Trudności programu kołowego transportera opancerzonego Rosomak nie były powodem mojej dymisji – oświadczył były minister obrony Radosław Sikorski. Obecny szef MON Aleksander Szczygło obarczył Sikorskiego odpowiedzialnością za zaniedbania w realizacji programu.
To z mojej inicjatywy resort przeprowadził skrupulatne testy poligonowe losowo wybranego transportera Rosomak. (...) Po raz pierwszy uzyskaliśmy rzetelną ocenę zalet i wad tego sprzętu – stwierdził Sikorski. Dodał, że to on zdecydował o zaostrzeniu konkurencji między dostawcami przez zamówienie dodatkowego pancerza w firmie polskiej i zagranicznej.
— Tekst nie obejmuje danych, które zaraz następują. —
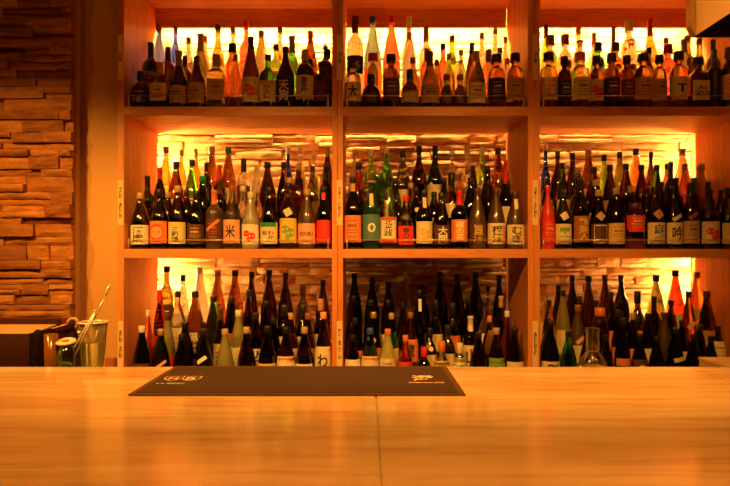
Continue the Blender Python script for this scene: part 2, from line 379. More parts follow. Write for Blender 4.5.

Sikorski wyraził ubolewanie nad nową tendencją do obwiniania poprzedników za wyzwania, z którymi samemu trzeba się zmierzyć.
Sobotnia prasa doniosła o kłopotach z bocznymi pancerzami Rosomaka. Jak dowiedział się nieoficjalnie RMF FM, chociaż ostatnie testy ostrzałowe nie wypadły pomyślnie, to Rosomaki pojadą do Afganistanu.
Dotychczas polskie wojsko otrzymało ponad 100 z zamówionych 690 transporterów Rosomak. W wozy te zostanie wyposażony polski kontyngent operacji ISAF w Afganistanie. By zapewnić transporterom większe bezpieczeństwo w warunkach bojowych, stosuje się dodatkowe pancerze, np. pancerz reaktywny, który własnymi ładunkami wybuchowymi niszczy pociski przeciwpancerne. Producent transportera podjął starania na rzecz pozyskania dodatkowego pancerza przed dwoma laty, nie otrzymał jednak sprecyzowanego zapotrzebowania ze strony MON. Jesienią ubiegłego roku resort zlecił dodatkowe próby odporności pancerza, ostateczne wymagania MON sformułowało pod koniec grudnia.